ファブ3Dコンテスト2017のWebサイト(クリックでWebサイトへ)

 作品制作で使用する3Dプリンタの機種やメーカー、方式、材料は基本的に問わない。作品の制作費用については、応募者の負担となる。同コンテストでは作品の用意だけではなく、作品を制作する過程のレポート提出も必要となる。応募用に新規で作品を作る必要はなく、他コンテストに応募したものや、過去のイベントなどで展示したものなど、過去に製作した作品も投稿可能だ。

「感温性フィラメント」の作品例(出典:ファブ地球社会コンソーシアム)

 今回、応募を検討中の人にユニチカの「感温性フィラメント」を無償提供する。ユニチカによる特殊ポリエステル素材と紡糸技術から誕生した素材で、3Dプリント後、人肌や風呂の湯温で軟化する素材。3Dプリンタで造形した後でも形状を自由に変更できるというもの。軟化後に変形させたら、冷やすことで形状を保持できる。さらに、熱湯などを用いて高温にさらして硬化させれば、熱変形しなくなる。

 前回は小中学生を対象とする自由研究の部門があったが、今回は対象を小学生と中高生に分けて2部門設置。さらに前回の「フリースタイルの部」が「エンターテインメント部門」にリニューアルし、テーマが「笑い」に絞られた。今回は以下の5部門の設置となった。各部門の応募ルールに関する詳細は公式サイトで確認できる。

 「夏休みの自由研究」では、小学生を対象に、3Dプリンタを活用した自由な研究とその探求プロセスをまとめた記録を募集する。日頃学んでいる科目から、自分のやりたいものを選定し、自由研究に必要な器具製作や、授業での困りごとを解決する器具などを製作してもらう。こちらは家族や学校、Fablabなどの大人がサポートすることも可能だ。

 同カテゴリーの審査委員長は慶應義塾大学名誉教授の小檜山賢二氏が務める。審査員にはタレントでエンジニアの池澤あやか氏、オリンパス 画像技術部の渡辺伸之氏。

 「暮らしの自由研究」は家族チームの協働で取り組む作品が対象で、暮らしや生活を改善するアイデアを募る部門だ。日常生活や育児、介護を支援するグッズや、知育玩具などを考案してもらう。いわゆる「大人の自由研究」部門だという。
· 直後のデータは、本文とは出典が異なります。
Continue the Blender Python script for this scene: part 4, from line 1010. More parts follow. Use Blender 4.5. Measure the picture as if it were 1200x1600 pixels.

 同カテゴリーの審査委員長はオリンパス 画像システム開発1部に所属しオープンプラットフォームカメラプロジェクトを推進する佐藤明伸氏、審査員は日本大学藝術学部デザイン学科 講師で明治大学 客員研究員であり、東京メイカーのマネジャーとして知られる中村翼氏、FabCafe Tokyoと岐阜県飛騨市のFabCafe Hidaを運営する岩岡孝太郎氏。

 今回新設の「FAB甲子園」は対象を中高生とし、「カッコイイ」または「カワイイ」楽器のアイデアを募る。同部門の作品では、3Dプリンタで製作した部品に対して、センサーや回路を埋め込んだり、CNCなど3Dプリンタ以外の加工機で製作した部品も組むことが可能だ。

 同カテゴリーの審査委員長は自身もドラマーである慶應義塾大学環境情報学部 専任講師の藤井進也氏。審査員はRhizomatiks Researchのメディア・アーティスト/プログラマーで慶応大学SFC特別招聘教授である真鍋大度氏、かつて電子楽器メーカーにも在職していた情報科学芸術大学院大学(IAMAS)教授、産業文化研究センターの小林茂氏。